Le Carré was “the last great letter-writer of the 21st century,” in the words of one critic. He sent hand-written letters by fax well into the Noughties, learning to type (with two fingers) only in his last years. When he did finally “become an emailist”, in his words, he wrote exactly as if he were still composing letters. Few people do. There are exceptions, but emails are so often, paradoxically, both more informal and less intimate. In the journey from page to screen, something in the soul of the writer is lost.

True, emails can occasionally reveal things letters can’t. Reading Fifty Fifty, an anthology gathering a half-century of letters and emails to the publishing house Carcanet, I noticed that one thoughtful email by the late Irish poet Eavan Boland was sent at 3:57AM. (Was she an insomniac?)

The forms of our correspondence are far more fragmented across different media than before. The writer who keeps all their correspondence to one orderly email inbox, printing hard copies of everything, is a rare beast. There are texts, emails, voice-notes. Historians and scholars must despair of our multimedia mishmash. But what about publishers?

Imagine a reader celebrating her birthday in 2057. She rips the polkadot wrapping paper from a large oblong parcel to find – at last, in glorious folio hardback! – The Complete Facebook Posts of Will Self and The Selected WhatsApps of JK Rowling. Ah well, she thinks. At least it’s not The LinkedIn Requests of Kwasi Kwarteng, or Matt Hancock’s Unexpurgated Tinder DMs.

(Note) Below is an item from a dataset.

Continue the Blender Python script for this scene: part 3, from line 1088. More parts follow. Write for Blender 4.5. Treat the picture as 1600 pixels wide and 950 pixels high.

PS Stray recommendations. In radio: there’s still time to catch likeable cult comedian Joz Norris’s The Dream Factory, a two-part workplace sitcom about the people who keep the show running in your subconscious every night. In art: I wrote here in May about the symbolist MK Čiurlionis, whose dreamlike music and paintings kicked off Lithuania’s 20th-century renaissance. His Dulwich Picture Gallery retrospective looks wonderful. If you go this Sunday, I may well see you there.